# Data section
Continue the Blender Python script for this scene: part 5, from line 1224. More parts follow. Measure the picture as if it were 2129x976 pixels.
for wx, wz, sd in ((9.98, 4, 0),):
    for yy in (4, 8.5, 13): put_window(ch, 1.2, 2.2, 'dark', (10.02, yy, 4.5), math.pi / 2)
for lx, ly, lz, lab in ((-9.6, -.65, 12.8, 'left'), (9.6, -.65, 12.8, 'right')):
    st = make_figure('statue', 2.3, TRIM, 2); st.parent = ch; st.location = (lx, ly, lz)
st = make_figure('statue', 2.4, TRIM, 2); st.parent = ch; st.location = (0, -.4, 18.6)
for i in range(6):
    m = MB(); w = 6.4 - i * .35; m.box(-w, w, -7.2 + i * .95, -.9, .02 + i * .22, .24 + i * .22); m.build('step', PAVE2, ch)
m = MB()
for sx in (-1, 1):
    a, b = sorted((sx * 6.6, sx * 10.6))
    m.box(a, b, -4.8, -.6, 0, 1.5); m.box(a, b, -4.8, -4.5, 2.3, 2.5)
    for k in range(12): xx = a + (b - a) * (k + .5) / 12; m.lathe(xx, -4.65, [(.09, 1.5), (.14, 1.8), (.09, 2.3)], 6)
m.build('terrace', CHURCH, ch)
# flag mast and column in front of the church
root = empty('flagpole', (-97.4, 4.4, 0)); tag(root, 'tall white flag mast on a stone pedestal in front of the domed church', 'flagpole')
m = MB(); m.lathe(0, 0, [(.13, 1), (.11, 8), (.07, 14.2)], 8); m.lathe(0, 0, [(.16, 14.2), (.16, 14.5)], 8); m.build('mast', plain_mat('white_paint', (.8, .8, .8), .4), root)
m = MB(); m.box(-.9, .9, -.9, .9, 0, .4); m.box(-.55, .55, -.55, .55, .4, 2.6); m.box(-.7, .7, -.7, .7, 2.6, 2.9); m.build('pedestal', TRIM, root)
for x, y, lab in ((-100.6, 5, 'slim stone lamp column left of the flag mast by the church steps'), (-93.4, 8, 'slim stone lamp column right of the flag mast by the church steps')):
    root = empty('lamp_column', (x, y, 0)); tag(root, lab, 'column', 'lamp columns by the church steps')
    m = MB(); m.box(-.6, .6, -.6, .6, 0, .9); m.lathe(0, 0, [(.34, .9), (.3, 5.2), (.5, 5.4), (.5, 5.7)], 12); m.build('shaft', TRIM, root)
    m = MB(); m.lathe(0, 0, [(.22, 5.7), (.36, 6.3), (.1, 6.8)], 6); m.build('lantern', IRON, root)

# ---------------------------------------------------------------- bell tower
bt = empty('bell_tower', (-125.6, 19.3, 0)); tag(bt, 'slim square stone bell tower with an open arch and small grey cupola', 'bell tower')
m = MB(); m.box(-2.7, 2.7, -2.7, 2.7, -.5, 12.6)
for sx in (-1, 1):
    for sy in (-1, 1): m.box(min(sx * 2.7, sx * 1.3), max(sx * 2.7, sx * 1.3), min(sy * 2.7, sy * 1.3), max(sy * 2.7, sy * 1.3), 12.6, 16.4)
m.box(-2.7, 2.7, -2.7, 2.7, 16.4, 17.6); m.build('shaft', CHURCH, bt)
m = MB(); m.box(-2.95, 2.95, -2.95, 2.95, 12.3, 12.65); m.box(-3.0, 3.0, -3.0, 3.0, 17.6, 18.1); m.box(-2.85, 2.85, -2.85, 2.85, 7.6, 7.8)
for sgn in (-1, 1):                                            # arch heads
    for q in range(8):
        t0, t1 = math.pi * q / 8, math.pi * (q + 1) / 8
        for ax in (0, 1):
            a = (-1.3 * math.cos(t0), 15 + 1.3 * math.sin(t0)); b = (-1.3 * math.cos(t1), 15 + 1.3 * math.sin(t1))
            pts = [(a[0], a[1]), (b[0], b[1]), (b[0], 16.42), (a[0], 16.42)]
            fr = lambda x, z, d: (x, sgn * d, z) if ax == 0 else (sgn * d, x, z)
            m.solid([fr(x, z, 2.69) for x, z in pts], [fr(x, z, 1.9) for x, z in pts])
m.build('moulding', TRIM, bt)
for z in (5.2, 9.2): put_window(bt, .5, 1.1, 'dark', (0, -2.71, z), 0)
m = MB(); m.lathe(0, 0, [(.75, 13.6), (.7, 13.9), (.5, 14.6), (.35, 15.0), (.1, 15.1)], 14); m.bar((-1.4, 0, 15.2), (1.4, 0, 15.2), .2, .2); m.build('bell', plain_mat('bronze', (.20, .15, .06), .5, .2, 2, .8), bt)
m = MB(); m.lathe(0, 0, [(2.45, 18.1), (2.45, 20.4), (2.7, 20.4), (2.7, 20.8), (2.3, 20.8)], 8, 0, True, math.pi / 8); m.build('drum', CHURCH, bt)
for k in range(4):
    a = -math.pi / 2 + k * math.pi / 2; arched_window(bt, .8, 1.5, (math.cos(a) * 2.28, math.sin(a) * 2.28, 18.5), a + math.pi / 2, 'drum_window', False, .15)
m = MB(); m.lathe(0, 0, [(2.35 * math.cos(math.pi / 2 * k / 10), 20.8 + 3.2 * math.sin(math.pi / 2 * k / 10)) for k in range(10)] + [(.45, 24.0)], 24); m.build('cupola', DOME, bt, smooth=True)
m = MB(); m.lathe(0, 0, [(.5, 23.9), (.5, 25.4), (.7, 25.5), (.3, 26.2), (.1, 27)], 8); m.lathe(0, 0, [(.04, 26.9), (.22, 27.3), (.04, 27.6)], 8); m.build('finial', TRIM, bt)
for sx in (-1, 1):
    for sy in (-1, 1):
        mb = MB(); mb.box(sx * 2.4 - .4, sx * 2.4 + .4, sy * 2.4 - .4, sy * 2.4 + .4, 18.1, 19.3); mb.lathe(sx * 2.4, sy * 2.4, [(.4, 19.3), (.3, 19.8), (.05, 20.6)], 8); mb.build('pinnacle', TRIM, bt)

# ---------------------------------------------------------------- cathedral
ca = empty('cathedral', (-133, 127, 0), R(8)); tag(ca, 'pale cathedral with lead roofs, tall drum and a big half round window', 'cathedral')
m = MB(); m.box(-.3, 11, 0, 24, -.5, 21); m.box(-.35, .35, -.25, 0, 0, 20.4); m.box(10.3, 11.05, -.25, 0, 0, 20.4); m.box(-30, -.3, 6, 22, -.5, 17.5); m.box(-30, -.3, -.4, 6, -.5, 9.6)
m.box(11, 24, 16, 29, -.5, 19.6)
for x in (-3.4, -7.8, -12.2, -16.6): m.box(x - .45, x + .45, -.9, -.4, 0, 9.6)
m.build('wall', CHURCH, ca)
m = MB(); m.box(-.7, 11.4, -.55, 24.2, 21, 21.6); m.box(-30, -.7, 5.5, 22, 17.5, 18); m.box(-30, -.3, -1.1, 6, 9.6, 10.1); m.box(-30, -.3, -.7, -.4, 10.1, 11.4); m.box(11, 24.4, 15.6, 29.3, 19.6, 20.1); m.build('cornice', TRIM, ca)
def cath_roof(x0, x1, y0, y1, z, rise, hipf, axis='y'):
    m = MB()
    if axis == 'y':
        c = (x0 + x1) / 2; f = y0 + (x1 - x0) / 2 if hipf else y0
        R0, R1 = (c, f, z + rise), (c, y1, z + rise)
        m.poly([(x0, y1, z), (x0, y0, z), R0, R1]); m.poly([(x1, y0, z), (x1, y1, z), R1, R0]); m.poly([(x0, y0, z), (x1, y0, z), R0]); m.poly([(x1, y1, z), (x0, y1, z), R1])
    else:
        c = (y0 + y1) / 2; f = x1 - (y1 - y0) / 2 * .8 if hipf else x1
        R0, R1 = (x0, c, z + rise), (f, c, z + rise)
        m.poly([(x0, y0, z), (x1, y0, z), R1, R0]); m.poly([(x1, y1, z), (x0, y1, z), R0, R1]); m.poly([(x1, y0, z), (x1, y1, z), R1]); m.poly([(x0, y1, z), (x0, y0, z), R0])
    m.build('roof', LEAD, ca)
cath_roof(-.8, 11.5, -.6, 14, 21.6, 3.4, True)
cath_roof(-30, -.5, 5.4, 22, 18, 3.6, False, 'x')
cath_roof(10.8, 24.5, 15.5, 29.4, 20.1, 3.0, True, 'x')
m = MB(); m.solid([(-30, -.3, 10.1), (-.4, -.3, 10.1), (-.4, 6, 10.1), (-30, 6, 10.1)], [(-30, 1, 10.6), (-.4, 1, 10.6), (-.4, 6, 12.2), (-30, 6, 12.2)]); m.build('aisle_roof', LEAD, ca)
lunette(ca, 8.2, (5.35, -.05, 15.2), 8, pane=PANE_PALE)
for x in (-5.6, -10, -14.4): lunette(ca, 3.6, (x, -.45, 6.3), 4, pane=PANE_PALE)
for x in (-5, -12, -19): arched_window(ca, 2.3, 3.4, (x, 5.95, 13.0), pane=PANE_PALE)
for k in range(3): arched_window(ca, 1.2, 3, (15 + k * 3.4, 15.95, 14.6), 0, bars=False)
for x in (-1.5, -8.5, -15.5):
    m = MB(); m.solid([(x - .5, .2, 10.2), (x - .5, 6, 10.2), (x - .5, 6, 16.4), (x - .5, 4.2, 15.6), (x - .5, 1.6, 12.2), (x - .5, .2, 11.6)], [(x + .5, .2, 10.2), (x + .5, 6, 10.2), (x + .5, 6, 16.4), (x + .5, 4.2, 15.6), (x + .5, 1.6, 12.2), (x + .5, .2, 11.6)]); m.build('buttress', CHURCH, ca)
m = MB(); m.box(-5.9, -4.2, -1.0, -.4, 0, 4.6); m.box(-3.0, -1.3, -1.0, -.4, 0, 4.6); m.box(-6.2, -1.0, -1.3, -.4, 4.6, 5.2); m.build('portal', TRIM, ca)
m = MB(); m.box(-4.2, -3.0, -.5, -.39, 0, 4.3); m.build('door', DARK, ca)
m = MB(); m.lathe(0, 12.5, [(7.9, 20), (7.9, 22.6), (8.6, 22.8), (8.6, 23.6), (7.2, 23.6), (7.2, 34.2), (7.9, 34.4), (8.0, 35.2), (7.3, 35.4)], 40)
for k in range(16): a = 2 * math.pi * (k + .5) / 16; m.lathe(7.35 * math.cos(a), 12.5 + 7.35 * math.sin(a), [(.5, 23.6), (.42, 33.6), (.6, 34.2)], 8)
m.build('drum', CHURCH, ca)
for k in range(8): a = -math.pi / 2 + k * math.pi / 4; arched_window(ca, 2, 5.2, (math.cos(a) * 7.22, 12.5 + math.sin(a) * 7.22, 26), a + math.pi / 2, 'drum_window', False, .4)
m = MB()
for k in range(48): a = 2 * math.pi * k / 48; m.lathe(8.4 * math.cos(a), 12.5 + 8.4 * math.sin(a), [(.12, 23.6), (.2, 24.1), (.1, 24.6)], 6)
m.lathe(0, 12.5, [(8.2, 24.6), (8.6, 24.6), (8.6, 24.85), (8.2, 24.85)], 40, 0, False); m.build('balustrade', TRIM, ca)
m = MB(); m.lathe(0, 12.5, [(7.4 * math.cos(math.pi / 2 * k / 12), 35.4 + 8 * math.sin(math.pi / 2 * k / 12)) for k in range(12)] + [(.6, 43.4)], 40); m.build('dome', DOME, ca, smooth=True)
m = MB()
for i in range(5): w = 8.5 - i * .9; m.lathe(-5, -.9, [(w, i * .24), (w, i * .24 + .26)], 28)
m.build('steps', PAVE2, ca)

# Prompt
Repeat the material word for word from its opening line up to and including the line containing "m.build('lantern', IRON, root)".

# Correct response
Continue the Blender Python script for this scene: part 5, from line 1224. More parts follow. Measure the picture as if it were 2129x976 pixels.
for wx, wz, sd in ((9.98, 4, 0),):
    for yy in (4, 8.5, 13): put_window(ch, 1.2, 2.2, 'dark', (10.02, yy, 4.5), math.pi / 2)
for lx, ly, lz, lab in ((-9.6, -.65, 12.8, 'left'), (9.6, -.65, 12.8, 'right')):
    st = make_figure('statue', 2.3, TRIM, 2); st.parent = ch; st.location = (lx, ly, lz)
st = make_figure('statue', 2.4, TRIM, 2); st.parent = ch; st.location = (0, -.4, 18.6)
for i in range(6):
    m = MB(); w = 6.4 - i * .35; m.box(-w, w, -7.2 + i * .95, -.9, .02 + i * .22, .24 + i * .22); m.build('step', PAVE2, ch)
m = MB()
for sx in (-1, 1):
    a, b = sorted((sx * 6.6, sx * 10.6))
    m.box(a, b, -4.8, -.6, 0, 1.5); m.box(a, b, -4.8, -4.5, 2.3, 2.5)
    for k in range(12): xx = a + (b - a) * (k + .5) / 12; m.lathe(xx, -4.65, [(.09, 1.5), (.14, 1.8), (.09, 2.3)], 6)
m.build('terrace', CHURCH, ch)
# flag mast and column in front of the church
root = empty('flagpole', (-97.4, 4.4, 0)); tag(root, 'tall white flag mast on a stone pedestal in front of the domed church', 'flagpole')
m = MB(); m.lathe(0, 0, [(.13, 1), (.11, 8), (.07, 14.2)], 8); m.lathe(0, 0, [(.16, 14.2), (.16, 14.5)], 8); m.build('mast', plain_mat('white_paint', (.8, .8, .8), .4), root)
m = MB(); m.box(-.9, .9, -.9, .9, 0, .4); m.box(-.55, .55, -.55, .55, .4, 2.6); m.box(-.7, .7, -.7, .7, 2.6, 2.9); m.build('pedestal', TRIM, root)
for x, y, lab in ((-100.6, 5, 'slim stone lamp column left of the flag mast by the church steps'), (-93.4, 8, 'slim stone lamp column right of the flag mast by the church steps')):
    root = empty('lamp_column', (x, y, 0)); tag(root, lab, 'column', 'lamp columns by the church steps')
    m = MB(); m.box(-.6, .6, -.6, .6, 0, .9); m.lathe(0, 0, [(.34, .9), (.3, 5.2), (.5, 5.4), (.5, 5.7)], 12); m.build('shaft', TRIM, root)
    m = MB(); m.lathe(0, 0, [(.22, 5.7), (.36, 6.3), (.1, 6.8)], 6); m.build('lantern', IRON, root)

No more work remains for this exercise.